‘Frontera’ star Eva Longoria shows passion for acting, activism and philanthropy

While most actors might avoid a divisive topic like immigration as if it were a carb-laden dish of pasta, the gregarious Eva Longoria revels in expressing her opinion. The native Texan rattles off facts and figures about migrant workers and education among Latinos like a seasoned pro, demonstrating a passion that’s clearly informed her latest film role.

In Michael Berry’s directorial debut, Frontera, the 39-year-old actress-activist-entrepreneur plays Paulina, a poor Mexican farmer who attempts to sneak across the Tex-Mex border in search of her husband. The usually glamorous Longoria — a fashionista and perennial Maxim pinup girl in real life — spends most of the film sweating it out in the desert, dust forming creases around her eyes, dirt caking her tangled hair.

“The adding of sunspots from working in the fields, the dirt under my nails. It was adding on to deglamorize” Longoria in her transformation from pampered to impoverished. The Magnolia Pictures film, out Friday, costars Ed Harris as a retired border guard and Michael Pena as Longoria’s husband. “I dyed my hair black. I gained a little weight. I spoke Spanish — I’ve never spoken Spanish in a movie.

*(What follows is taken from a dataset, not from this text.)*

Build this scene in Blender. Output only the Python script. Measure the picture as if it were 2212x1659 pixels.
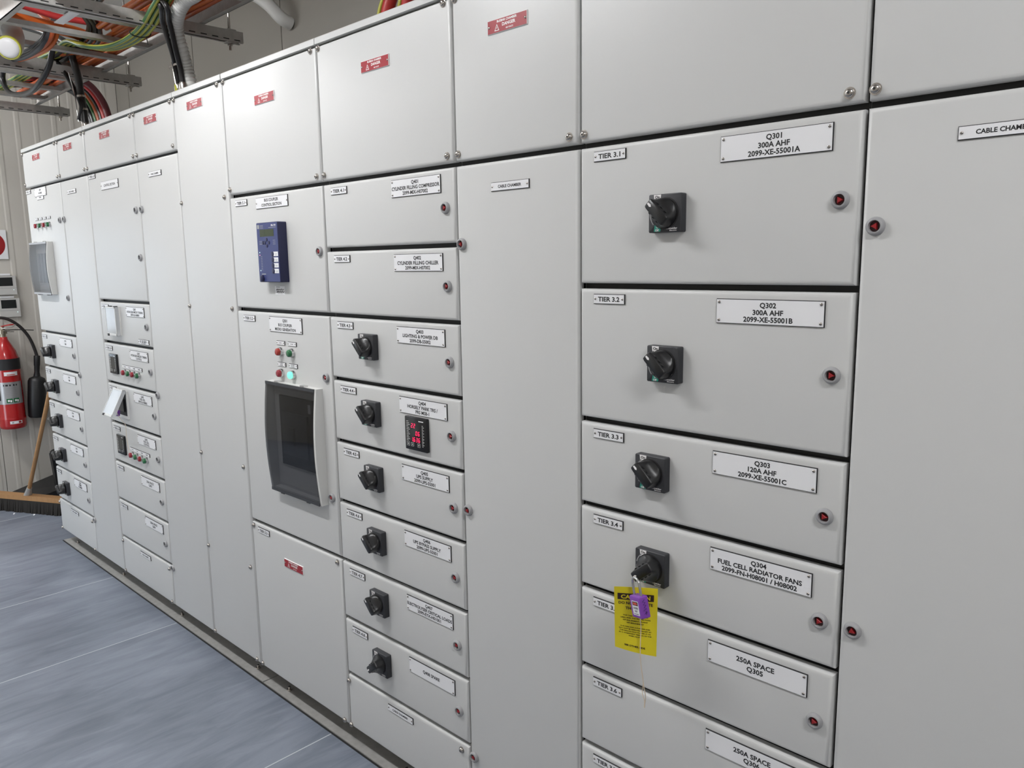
import bpy, bmesh, math, random
from mathutils import Vector, Matrix
random.seed(7)
S = bpy.context.scene
for o in list(bpy.data.objects): bpy.data.objects.remove(o)
COL = S.collection
PI = math.pi
R = math.radians

# ------------------------------------------------------------------ camera
cd = bpy.data.cameras.new('camera')
cd.sensor_fit = 'HORIZONTAL'; cd.sensor_width = 36.0; cd.lens = 27.2879
cd.clip_start = 0.02; cd.clip_end = 60
cam = bpy.data.objects.new('camera', cd); COL.objects.link(cam)
cam.matrix_world = Matrix(((0.72271219, -0.09668663, 0.68435282, 1.0938),
                           (0.69098728, 0.12250396, -0.71241094, -1.3589),
                           (-0.01495532, 0.98774717, 0.15534434, 1.6298),
                           (0, 0, 0, 1)))
S.camera = cam

# ------------------------------------------------------------------ world, exposure
W = bpy.data.worlds.new('world'); S.world = W; W.use_nodes = True
bg = W.node_tree.nodes['Background']
bg.inputs['Color'].default_value = (0.80, 0.90, 1.0, 1)
bg.inputs['Strength'].default_value = 4.6
S.view_settings.view_transform = 'Standard'
S.view_settings.look = 'None'
S.view_settings.gamma = 1.0
S.view_settings.use_curve_mapping = False
S.view_settings.exposure = 0.0
LAMP = 91.0          # strength of the ceiling batten diffusers

# ------------------------------------------------------------------ materials
MATS = {}
def mat(name, col, rough=0.5, metal=0.0, emit=None, estr=0.0, spec=0.5, coat=0.0):
    m = bpy.data.materials.new(name); m.use_nodes = True
    b = m.node_tree.nodes['Principled BSDF']
    b.inputs['Base Color'].default_value = (*col, 1)
    b.inputs['Roughness'].default_value = rough
    b.inputs['Metallic'].default_value = metal
    b.inputs['Specular IOR Level'].default_value = spec
    b.inputs['Coat Weight'].default_value = coat
    if emit:
        b.inputs['Emission Color'].default_value = (*emit, 1)
        b.inputs['Emission Strength'].default_value = estr
    MATS[name] = m
    return m
def nodes(m): return m.node_tree.nodes, m.node_tree.links, m.node_tree.nodes['Principled BSDF']

panel = mat('panel_grey', (0.60, 0.602, 0.597), 0.40)
n, l, b = nodes(panel)          # fine orange-peel of powder coat
tc = n.new('ShaderNodeTexCoord'); no = n.new('ShaderNodeTexNoise'); no.inputs['Scale'].default_value = 900
bp = n.new('ShaderNodeBump'); bp.inputs['Strength'].default_value = 0.02; bp.inputs['Distance'].default_value = 0.001
l.new(tc.outputs['Object'], no.inputs['Vector']); l.new(no.outputs['Fac'], bp.inputs['Height']); l.new(bp.outputs['Normal'], b.inputs['Normal'])
seal = mat('seal_black', (0.012, 0.012, 0.012), 0.6)
inner = mat('frame_grey', (0.10, 0.10, 0.10), 0.5)
white = mat('plate_white', (0.82, 0.82, 0.84), 0.35)
black = mat('print_black', (0.012, 0.012, 0.014), 0.5)
red = mat('plate_red', (0.34, 0.010, 0.022), 0.4)
pwhite = mat('print_white', (0.88, 0.86, 0.86), 0.45)
steel = mat('screw_steel', (0.50, 0.47, 0.44), 0.22, 1.0)
hbase = mat('handle_grey', (0.030, 0.031, 0.036), 0.42)
hknob = mat('handle_black', (0.010, 0.010, 0.011), 0.32)
green = mat('print_green', (0.02, 0.30, 0.22), 0.45)
ring = mat('lock_ring', (0.34, 0.34, 0.35), 0.38)
core = mat('lock_red', (0.30, 0.012, 0.016), 0.35)
cored = mat('lock_recess', (0.035, 0.004, 0.005), 0.5)
navy = mat('relay_blue', (0.030, 0.042, 0.16), 0.42)
navyd = mat('relay_dark', (0.012, 0.014, 0.06), 0.45)
lcd = mat('lcd_green', (0.035, 0.05, 0.02), 0.2)
meterm = mat('meter_black', (0.008, 0.008, 0.010), 0.22)
digit = mat('digit_red', (0.4, 0.0, 0.02), 0.4, emit=(1.0, 0.015, 0.09), estr=2.6)
lredA = mat('lamp_red', (0.36, 0.025, 0.015), 0.2, coat=0.5)
lredB = mat('lamp_crimson', (0.28, 0.006, 0.02), 0.2, coat=0.5)
lgrn = mat('lamp_green', (0.008, 0.13, 0.04), 0.2, coat=0.5)
lteal = mat('lamp_lit_green', (0.02, 0.35, 0.22), 0.25, emit=(0.30, 1.0, 0.78), estr=0.95)
chrome = mat('bezel_chrome', (0.62, 0.62, 0.62), 0.2, 1.0)
winf = mat('window_frame', (0.70, 0.70, 0.68), 0.4)
galv = mat('galvanised_steel', (0.42, 0.41, 0.39), 0.58, 0.45)
n, l, b = nodes(galv)
no = n.new('ShaderNodeTexNoise'); no.inputs['Scale'].default_value = 40; tc = n.new('ShaderNodeTexCoord')
cr = n.new('ShaderNodeValToRGB'); cr.color_ramp.elements[0].color = (0.38, 0.37, 0.35, 1); cr.color_ramp.elements[1].color = (0.56, 0.55, 0.53, 1)
l.new(tc.outputs['Object'], no.inputs['Vector']); l.new(no.outputs['Fac'], cr.inputs['Fac']); l.new(cr.outputs['Color'], b.inputs['Base Color'])
orange = mat('cable_orange', (0.62, 0.13, 0.02), 0.42)
orange2 = mat('cable_rust', (0.45, 0.09, 0.025), 0.42)
redc = mat('cable_red', (0.50, 0.03, 0.03), 0.4)
blackc = mat('cable_black', (0.012, 0.011, 0.012), 0.35)
greyc = mat('cable_grey', (0.045, 0.047, 0.055), 0.5)
pinkc = mat('cable_maroon', (0.16, 0.03, 0.04), 0.45)
yelc = mat('cable_yellow', (0.50, 0.50, 0.07), 0.42)
grnc = mat('cable_green', (0.025, 0.11, 0.025), 0.42)
conduit = mat('conduit_grey', (0.62, 0.62, 0.60), 0.5)
wood = mat('broom_wood', (0.42, 0.22, 0.09), 0.55)
n, l, b = nodes(wood)
no = n.new('ShaderNodeTexNoise'); no.inputs['Scale'].default_value = 12; no.inputs['Detail'].default_value = 6
tc = n.new('ShaderNodeTexCoord'); mp = n.new('ShaderNodeMapping'); mp.inputs['Scale'].default_value = (12, 12, 1)
cr = n.new('ShaderNodeValToRGB'); cr.color_ramp.elements[0].color = (0.30, 0.15, 0.06, 1); cr.color_ramp.elements[1].color = (0.50, 0.28, 0.12, 1)
l.new(tc.outputs['Object'], mp.inputs['Vector']); l.new(mp.outputs['Vector'], no.inputs['Vector']); l.new(no.outputs['Fac'], cr.inputs['Fac']); l.new(cr.outputs['Color'], b.inputs['Base Color'])
brist = mat('bristle_black', (0.015, 0.012, 0.010), 0.8)
pblack = mat('plastic_black', (0.010, 0.010, 0.011), 0.45)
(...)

I was unrecognizable, and I loved that,” she said.

The woman best known as Wisteria Lane’s narcissistic ex-runway model Gabrielle Solis brings her plain-spoken character Paulina’s aspirations and fears to life in touching and sometimes brutal, hard-to-watch scenes.

Longoria actively pursued this role because it was “different than most other border films.” Rather than vilifying one side or the other, she says, it illuminates the humanity and fallibility on both sides of the fence. “We’re not trying to solve the immigration debate with this movie,” she says. “We’re just trying to tell a love story, and what people will do for love. That it happens to be set on the border is what makes it topical and eye-opening.”

Director Berry was astonished when Longoria’s camp approached him. “I'll be honest,” he says. “I never even considered her for the part. But I got a phone call saying she was interested, and I was like ‘Eva Longoria?' She does that Housewives show and goosey glamour stuff. That sounds like a terrible idea.

“But she told me of her passion for the Mexican culture and how fortunate she’d be to be part of this project. Once we were doing this, and especially when we started cutting it, I was like ‘Oh, my God, she’s pulling it off.’ ”

It’s one of many feats Longoria has pulled off in a decade-plus career that goes well beyond acting into politics, business and philanthropy. Her resume now includes executive producing the Lifetime series Devious Maids; promoting her own fragrance, Eva; writing a cookbook; and producing two documentaries about migrant farmworkers. Her latest, Food Chains, hits theaters in late September.

As for her tabloid appeal? She divorced French-born San Antonio Spurs star Tony Parker in 2011 after four years together and is now dating Mexican media mogul Jose Antonio Baston, so yes, she still makes TMZ and the Daily Mail happy.

But it’s the more serious achievements of Longoria’s, such as her recently earned master’s degree in Chicano studies from Cal State Northridge, that elicit the most surprise. How do you pose for a Maxim “Woman of the Year” spread one minute, then appear before Congress arguing for stricter labor laws the next?

“Why is it so hard for some people to reconcile beauty or sexiness with smart?” she asks, clearly irked by the question. “There’s so many women in the world who are complex, complicated people. I’m not saying I’m one of them, I’m just saying people tend to view through one lens. You’re the sexpot. You’re the smart girl. You’re the comedy actor.”

Longoria is willing to walk that line between making fans and losing them, be it in impossibly high designer stilettos or off-brand sneakers coated in border dust.

“There are issues bigger than your career,” she says. “It’s a slippery slope when you think of everything as your audience or your ratings. And I care about farmworkers. I didn’t grow up as one, but I eat food. We are one of the most well-fed nations in the world, and the people who feed us go to bed hungry. I think my fans are people who, like me, understand that.”